• OBJECTIVE: Going from the top of the data below, give again each line through the one containing "return 600+F*d[..., 0]/w, 400-F*b/w", both ends kept.

• DATA:

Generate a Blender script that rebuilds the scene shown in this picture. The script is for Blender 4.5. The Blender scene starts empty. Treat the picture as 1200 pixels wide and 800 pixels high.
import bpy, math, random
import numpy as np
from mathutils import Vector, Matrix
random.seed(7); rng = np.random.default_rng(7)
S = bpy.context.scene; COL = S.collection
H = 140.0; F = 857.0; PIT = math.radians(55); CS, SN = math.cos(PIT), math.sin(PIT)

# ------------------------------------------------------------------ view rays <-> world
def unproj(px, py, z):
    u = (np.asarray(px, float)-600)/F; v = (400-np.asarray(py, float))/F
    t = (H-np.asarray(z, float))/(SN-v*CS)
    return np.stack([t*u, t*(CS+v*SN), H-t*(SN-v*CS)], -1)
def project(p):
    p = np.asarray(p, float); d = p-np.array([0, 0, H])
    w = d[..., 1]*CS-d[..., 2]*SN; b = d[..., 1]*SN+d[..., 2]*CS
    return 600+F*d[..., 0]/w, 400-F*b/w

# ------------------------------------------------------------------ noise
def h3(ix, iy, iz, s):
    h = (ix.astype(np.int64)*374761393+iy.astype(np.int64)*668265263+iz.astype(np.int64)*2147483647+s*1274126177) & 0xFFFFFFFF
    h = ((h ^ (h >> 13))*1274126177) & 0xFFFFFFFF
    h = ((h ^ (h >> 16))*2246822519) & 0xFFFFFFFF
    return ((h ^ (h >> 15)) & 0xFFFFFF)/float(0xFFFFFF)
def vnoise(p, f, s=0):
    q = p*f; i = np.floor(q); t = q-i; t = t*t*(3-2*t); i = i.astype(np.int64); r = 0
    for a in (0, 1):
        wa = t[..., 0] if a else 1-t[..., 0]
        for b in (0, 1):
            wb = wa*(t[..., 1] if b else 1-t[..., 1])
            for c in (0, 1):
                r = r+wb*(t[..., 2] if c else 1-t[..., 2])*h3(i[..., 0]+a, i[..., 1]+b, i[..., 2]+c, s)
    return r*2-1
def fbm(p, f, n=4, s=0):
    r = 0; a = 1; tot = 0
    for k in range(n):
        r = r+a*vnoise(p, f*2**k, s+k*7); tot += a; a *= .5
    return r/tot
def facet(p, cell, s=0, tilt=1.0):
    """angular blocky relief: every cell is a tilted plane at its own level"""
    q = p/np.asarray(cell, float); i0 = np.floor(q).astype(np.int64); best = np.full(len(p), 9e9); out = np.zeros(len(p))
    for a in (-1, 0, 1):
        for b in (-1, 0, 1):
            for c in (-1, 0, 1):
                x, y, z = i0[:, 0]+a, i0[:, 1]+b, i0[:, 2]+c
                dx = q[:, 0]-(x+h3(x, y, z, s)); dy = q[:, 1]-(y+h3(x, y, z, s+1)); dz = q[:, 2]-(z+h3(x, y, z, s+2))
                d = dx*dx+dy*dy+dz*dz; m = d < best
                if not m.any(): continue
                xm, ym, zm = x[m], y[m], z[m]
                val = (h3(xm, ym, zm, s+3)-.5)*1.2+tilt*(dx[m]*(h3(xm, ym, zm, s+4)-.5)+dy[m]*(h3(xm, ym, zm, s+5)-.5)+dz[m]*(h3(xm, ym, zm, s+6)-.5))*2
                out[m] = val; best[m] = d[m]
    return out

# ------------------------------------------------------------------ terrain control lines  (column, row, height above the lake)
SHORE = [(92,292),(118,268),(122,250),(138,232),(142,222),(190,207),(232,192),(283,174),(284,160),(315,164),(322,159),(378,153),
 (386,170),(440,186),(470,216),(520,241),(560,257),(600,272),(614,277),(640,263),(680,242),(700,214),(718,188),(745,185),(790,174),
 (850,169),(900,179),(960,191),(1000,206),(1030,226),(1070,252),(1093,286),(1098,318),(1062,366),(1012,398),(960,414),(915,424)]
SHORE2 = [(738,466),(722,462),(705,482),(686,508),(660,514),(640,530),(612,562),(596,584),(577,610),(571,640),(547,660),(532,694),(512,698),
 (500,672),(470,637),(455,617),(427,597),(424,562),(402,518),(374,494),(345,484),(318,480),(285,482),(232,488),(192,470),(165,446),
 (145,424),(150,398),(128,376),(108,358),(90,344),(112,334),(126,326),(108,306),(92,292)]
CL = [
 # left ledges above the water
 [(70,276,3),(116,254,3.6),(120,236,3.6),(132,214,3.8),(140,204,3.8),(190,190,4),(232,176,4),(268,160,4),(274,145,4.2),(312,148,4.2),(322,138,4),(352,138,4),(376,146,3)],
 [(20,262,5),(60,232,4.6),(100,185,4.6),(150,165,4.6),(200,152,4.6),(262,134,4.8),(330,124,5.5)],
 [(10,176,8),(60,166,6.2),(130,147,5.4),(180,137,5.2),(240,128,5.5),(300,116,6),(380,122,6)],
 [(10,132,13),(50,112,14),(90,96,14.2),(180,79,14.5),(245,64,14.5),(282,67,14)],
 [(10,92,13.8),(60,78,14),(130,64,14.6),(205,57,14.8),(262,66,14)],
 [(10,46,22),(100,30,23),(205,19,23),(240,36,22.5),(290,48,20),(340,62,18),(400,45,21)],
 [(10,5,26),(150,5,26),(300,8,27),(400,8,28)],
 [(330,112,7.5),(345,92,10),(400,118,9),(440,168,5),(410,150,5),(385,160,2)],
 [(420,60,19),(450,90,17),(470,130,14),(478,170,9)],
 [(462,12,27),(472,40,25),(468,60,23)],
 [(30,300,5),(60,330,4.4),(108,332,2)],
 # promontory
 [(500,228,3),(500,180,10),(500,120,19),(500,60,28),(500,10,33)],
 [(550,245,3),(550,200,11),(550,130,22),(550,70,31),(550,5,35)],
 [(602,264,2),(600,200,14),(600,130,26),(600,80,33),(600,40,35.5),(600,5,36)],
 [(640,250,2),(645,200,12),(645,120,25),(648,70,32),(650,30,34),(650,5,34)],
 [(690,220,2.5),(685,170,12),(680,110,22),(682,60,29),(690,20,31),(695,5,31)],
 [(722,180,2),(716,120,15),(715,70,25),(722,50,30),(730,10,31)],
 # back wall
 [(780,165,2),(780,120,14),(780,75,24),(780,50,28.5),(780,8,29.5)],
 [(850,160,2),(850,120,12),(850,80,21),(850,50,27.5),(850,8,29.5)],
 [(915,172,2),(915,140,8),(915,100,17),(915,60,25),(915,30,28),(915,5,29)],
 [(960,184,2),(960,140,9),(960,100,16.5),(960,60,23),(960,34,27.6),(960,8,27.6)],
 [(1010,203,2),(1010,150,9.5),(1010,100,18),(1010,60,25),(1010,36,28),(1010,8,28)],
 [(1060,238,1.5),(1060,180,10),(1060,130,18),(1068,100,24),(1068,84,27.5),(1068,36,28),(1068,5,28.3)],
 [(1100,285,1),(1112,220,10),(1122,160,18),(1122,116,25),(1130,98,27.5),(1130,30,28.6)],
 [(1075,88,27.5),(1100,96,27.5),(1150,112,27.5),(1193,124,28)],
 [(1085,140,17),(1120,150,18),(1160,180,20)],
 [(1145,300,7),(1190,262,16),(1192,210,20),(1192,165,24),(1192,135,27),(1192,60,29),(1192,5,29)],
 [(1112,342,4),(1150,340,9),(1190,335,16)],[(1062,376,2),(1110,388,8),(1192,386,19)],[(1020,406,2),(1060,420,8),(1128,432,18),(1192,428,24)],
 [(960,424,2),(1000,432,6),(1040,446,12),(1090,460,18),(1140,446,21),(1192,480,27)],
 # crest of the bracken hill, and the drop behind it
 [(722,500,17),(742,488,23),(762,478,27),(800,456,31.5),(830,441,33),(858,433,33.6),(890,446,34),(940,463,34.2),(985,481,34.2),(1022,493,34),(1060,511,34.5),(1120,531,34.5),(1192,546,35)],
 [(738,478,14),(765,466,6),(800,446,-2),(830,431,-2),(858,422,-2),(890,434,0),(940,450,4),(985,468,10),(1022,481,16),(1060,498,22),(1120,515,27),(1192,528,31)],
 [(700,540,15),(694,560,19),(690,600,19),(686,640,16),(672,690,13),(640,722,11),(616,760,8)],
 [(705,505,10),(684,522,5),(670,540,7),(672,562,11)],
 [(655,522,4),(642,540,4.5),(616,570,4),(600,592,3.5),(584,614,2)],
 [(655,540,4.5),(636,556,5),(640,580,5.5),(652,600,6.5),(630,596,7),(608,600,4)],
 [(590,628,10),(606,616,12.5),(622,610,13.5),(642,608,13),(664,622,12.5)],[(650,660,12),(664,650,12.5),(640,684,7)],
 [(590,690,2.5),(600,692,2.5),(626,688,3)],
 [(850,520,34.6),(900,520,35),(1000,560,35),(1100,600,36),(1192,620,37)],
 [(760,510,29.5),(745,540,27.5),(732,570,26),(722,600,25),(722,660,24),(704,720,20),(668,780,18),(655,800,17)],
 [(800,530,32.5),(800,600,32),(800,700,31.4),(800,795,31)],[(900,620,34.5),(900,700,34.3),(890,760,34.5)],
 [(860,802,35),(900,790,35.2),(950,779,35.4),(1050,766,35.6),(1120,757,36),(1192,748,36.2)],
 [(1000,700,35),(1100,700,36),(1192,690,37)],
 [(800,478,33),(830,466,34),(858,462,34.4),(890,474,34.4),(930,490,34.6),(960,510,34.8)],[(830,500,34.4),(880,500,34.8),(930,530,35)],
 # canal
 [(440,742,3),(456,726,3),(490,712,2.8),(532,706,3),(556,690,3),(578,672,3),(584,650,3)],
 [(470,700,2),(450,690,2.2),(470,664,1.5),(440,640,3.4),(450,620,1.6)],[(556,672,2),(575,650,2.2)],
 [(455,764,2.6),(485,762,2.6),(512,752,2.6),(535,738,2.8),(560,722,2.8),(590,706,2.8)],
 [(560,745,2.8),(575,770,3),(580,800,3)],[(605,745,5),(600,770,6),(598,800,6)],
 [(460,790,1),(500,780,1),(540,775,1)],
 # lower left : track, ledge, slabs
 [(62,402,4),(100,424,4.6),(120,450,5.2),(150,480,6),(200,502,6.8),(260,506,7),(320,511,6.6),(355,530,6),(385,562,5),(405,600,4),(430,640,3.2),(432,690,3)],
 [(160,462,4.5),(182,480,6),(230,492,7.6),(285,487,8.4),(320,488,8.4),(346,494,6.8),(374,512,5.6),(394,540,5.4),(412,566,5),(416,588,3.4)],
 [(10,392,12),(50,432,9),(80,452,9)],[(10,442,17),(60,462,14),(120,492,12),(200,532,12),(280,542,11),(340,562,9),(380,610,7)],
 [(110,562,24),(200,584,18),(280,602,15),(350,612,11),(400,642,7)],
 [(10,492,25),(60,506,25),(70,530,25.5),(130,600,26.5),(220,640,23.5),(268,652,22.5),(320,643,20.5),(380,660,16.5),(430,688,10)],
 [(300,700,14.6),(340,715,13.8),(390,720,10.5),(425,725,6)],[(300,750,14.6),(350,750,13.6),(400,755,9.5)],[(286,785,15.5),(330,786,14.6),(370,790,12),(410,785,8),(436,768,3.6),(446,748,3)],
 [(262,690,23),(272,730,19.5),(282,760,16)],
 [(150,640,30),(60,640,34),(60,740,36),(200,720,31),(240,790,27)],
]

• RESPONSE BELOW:
Generate a Blender script that rebuilds the scene shown in this picture. The script is for Blender 4.5. The Blender scene starts empty. Treat the picture as 1200 pixels wide and 800 pixels high.
import bpy, math, random
import numpy as np
from mathutils import Vector, Matrix
random.seed(7); rng = np.random.default_rng(7)
S = bpy.context.scene; COL = S.collection
H = 140.0; F = 857.0; PIT = math.radians(55); CS, SN = math.cos(PIT), math.sin(PIT)

# ------------------------------------------------------------------ view rays <-> world
def unproj(px, py, z):
    u = (np.asarray(px, float)-600)/F; v = (400-np.asarray(py, float))/F
    t = (H-np.asarray(z, float))/(SN-v*CS)
    return np.stack([t*u, t*(CS+v*SN), H-t*(SN-v*CS)], -1)
def project(p):
    p = np.asarray(p, float); d = p-np.array([0, 0, H])
    w = d[..., 1]*CS-d[..., 2]*SN; b = d[..., 1]*SN+d[..., 2]*CS
    return 600+F*d[..., 0]/w, 400-F*b/w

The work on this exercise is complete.